Hoher Grünflächenanteil wichtig
Eine wichtige Maßnahme wäre, die Anzahl der Grünflächen zu erhöhen und über das gesamte Stadtgebiet zu verteilen, so Brigitte Allex vom Institut für Landschaftsentwicklung, Erholungs- und Naturschutzplanung an der Universität für Bodenkultur Wien. Schließlich werden Grünflächen häufiger genutzt, wenn sie von der Wohnung aus rasch erreichbar sind. Sowohl die Grünflächen als auch die Wege dorthin sollten durch Bäume beschattet sein.
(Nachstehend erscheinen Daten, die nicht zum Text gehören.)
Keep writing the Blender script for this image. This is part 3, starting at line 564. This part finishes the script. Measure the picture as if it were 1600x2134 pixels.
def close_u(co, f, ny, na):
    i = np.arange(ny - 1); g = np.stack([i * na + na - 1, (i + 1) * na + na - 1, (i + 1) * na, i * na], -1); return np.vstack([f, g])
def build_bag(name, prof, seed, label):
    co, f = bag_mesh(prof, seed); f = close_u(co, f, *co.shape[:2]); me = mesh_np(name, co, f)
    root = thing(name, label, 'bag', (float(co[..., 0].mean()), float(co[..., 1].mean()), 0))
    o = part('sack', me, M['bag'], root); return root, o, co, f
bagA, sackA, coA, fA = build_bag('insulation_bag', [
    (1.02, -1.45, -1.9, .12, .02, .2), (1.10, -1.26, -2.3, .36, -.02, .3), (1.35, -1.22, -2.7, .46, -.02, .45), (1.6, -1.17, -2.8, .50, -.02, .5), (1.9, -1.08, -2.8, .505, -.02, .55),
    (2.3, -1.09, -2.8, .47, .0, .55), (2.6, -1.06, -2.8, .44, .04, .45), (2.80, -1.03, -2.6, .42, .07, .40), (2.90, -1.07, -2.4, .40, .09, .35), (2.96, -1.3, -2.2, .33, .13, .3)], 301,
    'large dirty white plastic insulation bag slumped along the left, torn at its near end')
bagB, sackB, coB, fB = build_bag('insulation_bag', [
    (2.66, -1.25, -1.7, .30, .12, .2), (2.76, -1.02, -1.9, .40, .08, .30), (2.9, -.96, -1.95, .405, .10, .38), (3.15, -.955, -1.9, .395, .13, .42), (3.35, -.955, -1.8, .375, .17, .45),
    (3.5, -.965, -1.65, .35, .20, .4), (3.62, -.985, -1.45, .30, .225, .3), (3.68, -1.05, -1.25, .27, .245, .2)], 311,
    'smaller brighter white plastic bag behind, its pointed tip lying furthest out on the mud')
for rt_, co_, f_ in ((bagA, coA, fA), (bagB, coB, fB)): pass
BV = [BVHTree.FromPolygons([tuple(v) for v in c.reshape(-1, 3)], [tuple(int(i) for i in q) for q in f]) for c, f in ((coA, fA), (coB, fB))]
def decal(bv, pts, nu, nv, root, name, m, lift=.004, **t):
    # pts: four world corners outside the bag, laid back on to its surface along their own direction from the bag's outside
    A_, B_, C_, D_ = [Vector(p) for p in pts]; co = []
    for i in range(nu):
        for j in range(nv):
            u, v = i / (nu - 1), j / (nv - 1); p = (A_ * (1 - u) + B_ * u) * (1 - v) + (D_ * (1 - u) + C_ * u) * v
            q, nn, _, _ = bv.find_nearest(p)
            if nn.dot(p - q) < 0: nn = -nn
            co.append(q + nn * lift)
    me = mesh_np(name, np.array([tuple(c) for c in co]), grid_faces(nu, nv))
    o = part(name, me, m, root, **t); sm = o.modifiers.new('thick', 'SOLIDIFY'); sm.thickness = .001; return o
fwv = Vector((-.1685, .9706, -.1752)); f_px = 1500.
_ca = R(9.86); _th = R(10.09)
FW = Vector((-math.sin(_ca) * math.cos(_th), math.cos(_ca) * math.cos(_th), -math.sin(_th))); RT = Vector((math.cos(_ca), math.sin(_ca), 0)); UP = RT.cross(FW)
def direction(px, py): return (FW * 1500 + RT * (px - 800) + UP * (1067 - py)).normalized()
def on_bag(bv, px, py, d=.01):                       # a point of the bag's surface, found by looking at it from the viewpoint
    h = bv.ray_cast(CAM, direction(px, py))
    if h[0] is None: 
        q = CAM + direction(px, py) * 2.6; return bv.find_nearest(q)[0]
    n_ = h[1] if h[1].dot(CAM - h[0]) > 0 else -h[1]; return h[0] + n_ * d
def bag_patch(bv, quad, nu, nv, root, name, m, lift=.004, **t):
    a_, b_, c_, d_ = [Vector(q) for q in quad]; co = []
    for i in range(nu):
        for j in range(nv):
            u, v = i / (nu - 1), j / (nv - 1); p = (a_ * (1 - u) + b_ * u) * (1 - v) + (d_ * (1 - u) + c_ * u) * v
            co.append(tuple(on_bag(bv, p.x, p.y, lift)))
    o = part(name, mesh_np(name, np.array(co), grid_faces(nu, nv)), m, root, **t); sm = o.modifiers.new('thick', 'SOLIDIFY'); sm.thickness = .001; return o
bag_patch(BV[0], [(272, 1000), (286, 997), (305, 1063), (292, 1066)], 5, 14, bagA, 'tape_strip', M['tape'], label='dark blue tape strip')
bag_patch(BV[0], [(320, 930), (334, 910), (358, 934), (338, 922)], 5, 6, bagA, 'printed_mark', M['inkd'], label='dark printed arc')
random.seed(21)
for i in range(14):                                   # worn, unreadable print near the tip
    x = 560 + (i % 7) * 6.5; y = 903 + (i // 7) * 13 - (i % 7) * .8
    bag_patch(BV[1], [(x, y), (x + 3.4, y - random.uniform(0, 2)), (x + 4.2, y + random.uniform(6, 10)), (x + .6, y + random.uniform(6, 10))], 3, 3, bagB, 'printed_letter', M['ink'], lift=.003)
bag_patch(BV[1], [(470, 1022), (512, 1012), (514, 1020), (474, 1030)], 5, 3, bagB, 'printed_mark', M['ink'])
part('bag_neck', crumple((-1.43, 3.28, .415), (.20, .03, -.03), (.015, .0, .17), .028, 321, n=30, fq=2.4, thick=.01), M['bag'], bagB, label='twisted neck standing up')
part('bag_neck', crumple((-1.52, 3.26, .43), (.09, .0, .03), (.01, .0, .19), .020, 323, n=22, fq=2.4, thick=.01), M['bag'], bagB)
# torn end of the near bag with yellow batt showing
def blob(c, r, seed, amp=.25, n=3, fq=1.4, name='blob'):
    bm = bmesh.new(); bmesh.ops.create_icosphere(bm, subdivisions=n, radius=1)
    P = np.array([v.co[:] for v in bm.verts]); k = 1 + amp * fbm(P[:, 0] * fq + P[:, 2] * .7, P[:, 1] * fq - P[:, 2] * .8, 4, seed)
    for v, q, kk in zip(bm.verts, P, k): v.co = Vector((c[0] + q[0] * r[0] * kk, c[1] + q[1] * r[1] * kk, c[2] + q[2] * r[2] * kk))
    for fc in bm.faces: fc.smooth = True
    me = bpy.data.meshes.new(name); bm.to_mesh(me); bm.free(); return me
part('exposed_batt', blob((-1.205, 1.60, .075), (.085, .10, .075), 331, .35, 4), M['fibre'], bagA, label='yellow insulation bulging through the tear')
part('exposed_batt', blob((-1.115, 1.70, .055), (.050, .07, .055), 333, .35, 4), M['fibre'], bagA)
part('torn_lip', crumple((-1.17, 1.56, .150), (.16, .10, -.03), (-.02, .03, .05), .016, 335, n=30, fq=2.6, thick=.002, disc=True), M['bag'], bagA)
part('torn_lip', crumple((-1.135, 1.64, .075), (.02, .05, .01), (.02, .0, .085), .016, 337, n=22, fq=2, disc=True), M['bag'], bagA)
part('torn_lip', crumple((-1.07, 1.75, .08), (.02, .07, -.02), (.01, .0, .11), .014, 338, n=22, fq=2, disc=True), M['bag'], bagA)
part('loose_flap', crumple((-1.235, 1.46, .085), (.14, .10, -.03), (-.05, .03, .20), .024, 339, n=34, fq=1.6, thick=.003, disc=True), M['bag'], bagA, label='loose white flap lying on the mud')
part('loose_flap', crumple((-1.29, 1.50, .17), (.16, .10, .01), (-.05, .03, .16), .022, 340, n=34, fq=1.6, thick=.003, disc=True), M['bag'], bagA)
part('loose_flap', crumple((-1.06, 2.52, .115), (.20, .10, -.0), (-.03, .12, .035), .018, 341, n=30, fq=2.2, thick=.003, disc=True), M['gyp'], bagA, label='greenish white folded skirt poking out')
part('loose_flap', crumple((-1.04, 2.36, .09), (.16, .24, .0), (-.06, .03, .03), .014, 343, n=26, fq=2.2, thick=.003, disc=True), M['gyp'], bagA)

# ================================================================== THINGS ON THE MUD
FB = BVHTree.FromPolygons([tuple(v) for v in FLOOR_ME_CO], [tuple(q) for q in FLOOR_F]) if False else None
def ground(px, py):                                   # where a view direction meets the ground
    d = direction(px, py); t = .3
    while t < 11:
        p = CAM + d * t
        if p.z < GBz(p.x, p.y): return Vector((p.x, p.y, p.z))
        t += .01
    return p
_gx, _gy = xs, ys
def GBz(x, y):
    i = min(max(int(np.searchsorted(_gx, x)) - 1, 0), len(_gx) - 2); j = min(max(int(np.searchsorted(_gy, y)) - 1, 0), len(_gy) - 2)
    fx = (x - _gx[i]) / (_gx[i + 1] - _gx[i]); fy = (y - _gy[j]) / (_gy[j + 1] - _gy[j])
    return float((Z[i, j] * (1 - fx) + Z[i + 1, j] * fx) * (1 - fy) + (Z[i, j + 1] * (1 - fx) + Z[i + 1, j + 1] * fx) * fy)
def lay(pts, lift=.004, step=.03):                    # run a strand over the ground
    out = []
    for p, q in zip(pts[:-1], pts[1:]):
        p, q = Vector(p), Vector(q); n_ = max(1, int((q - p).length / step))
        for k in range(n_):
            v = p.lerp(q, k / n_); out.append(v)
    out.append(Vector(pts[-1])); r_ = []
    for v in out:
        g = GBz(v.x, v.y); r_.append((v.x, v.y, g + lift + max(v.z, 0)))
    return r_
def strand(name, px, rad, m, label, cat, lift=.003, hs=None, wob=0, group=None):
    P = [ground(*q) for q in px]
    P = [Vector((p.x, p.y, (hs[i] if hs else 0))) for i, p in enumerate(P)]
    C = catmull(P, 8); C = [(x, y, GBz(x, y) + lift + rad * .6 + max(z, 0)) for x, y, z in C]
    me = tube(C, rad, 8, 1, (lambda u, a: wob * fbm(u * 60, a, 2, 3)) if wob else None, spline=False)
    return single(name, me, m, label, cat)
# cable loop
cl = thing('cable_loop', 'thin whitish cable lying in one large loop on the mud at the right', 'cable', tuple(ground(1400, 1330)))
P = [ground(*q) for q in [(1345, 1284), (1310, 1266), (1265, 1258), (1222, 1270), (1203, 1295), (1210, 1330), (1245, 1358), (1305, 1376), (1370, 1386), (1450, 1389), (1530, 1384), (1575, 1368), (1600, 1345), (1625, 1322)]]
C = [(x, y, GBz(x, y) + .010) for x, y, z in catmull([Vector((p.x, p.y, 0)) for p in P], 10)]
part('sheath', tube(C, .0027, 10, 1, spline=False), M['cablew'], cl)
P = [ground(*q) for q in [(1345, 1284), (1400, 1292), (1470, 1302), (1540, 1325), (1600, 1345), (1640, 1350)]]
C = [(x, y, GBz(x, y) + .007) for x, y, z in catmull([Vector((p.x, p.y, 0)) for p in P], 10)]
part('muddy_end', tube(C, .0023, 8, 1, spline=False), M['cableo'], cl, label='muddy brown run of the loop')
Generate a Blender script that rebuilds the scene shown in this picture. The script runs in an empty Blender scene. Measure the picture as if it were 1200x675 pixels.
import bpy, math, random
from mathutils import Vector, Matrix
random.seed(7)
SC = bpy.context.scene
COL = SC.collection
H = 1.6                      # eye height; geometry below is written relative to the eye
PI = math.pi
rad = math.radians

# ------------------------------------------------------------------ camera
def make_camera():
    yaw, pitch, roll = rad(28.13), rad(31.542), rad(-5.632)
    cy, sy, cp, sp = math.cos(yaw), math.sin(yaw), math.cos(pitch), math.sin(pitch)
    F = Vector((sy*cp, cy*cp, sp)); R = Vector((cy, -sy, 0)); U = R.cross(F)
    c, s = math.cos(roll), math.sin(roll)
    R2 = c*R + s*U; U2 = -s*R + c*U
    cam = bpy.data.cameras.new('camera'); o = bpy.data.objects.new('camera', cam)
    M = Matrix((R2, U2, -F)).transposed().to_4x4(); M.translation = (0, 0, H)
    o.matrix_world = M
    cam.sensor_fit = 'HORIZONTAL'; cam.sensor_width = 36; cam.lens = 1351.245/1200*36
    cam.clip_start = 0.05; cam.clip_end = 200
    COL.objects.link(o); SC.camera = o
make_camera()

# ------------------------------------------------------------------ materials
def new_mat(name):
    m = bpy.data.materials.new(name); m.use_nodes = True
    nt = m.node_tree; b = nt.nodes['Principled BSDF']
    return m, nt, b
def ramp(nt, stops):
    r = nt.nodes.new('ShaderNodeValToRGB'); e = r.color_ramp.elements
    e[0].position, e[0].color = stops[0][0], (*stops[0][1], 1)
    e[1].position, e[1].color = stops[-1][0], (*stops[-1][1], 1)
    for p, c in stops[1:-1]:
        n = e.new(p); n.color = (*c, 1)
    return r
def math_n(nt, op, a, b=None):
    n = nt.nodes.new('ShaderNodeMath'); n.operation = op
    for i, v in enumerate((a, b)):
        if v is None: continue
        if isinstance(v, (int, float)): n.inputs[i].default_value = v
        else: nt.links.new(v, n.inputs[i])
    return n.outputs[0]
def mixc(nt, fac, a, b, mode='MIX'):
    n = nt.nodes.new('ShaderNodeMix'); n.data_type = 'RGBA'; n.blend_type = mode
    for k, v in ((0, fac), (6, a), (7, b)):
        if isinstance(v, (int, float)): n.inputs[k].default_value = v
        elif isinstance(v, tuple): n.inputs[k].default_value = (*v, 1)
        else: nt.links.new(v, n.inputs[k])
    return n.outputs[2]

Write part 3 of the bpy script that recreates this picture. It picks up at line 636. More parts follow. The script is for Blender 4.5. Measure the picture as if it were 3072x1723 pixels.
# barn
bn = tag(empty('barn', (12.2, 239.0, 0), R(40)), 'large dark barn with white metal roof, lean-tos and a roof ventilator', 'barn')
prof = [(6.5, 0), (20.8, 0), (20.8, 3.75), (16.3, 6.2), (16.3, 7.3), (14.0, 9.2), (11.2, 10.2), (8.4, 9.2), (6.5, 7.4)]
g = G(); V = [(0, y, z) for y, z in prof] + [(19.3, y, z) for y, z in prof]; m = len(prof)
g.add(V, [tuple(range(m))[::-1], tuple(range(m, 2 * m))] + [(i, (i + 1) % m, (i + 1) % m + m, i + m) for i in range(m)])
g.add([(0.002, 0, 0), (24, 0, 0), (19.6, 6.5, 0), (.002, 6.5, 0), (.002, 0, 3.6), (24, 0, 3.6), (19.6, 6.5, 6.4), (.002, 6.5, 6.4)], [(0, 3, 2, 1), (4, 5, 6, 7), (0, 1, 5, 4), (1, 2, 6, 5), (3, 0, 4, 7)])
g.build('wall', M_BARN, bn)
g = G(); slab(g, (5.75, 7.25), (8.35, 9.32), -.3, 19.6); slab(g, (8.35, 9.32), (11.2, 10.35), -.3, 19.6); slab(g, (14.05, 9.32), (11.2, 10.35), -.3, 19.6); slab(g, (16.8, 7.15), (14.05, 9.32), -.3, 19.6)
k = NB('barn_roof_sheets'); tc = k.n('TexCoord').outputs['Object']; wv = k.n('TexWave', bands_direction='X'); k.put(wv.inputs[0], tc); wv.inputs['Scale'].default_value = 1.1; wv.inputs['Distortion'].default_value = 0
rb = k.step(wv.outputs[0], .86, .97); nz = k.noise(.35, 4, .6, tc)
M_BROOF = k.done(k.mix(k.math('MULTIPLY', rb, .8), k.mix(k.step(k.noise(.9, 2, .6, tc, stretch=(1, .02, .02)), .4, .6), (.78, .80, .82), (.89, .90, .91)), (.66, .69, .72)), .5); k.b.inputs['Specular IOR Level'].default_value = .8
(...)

Dazu Hans-Peter Hutter, Facharzt am Institut für Umwelthygiene der MedUni Wien: "Auch aus umwelthygienischer Sicht sind horizontale und vertikale Begrünungen in der Stadt von großer Bedeutung". Gesundheitliche Vorteile ergeben sich dadurch städteklimatisch – Stichwort urbane Hitzeinseln –, aber auch lufthygienisch (Stichwort Staub-Abpufferung).
Wien lebenswerter machen
Anhand der neu gewonnenen Daten und der Analyse von internationalen Best-Practice-Beispielen im Zuge des Forschungsprojekts sollen Empfehlungen für die Stadt- und Landschaftsplanung erarbeitet werden, um Wien in der sommerlichen Hitze zukünftig lebenswerter zu machen. (af)
Das Projekt "Vulnerability of and adaption strategies for migrant groups in urban heat environments (EthniCityHeat)" unter der Leitung von ao. Univ.-Prof. Mag. Dr. Franz Kolland läuft von 2014 - 2017. Es wird aus Mitteln des Klima-und Energiefonds gefördert und im Rahmen des Austrian Climate Research Programmes (ACRP) durchgeführt.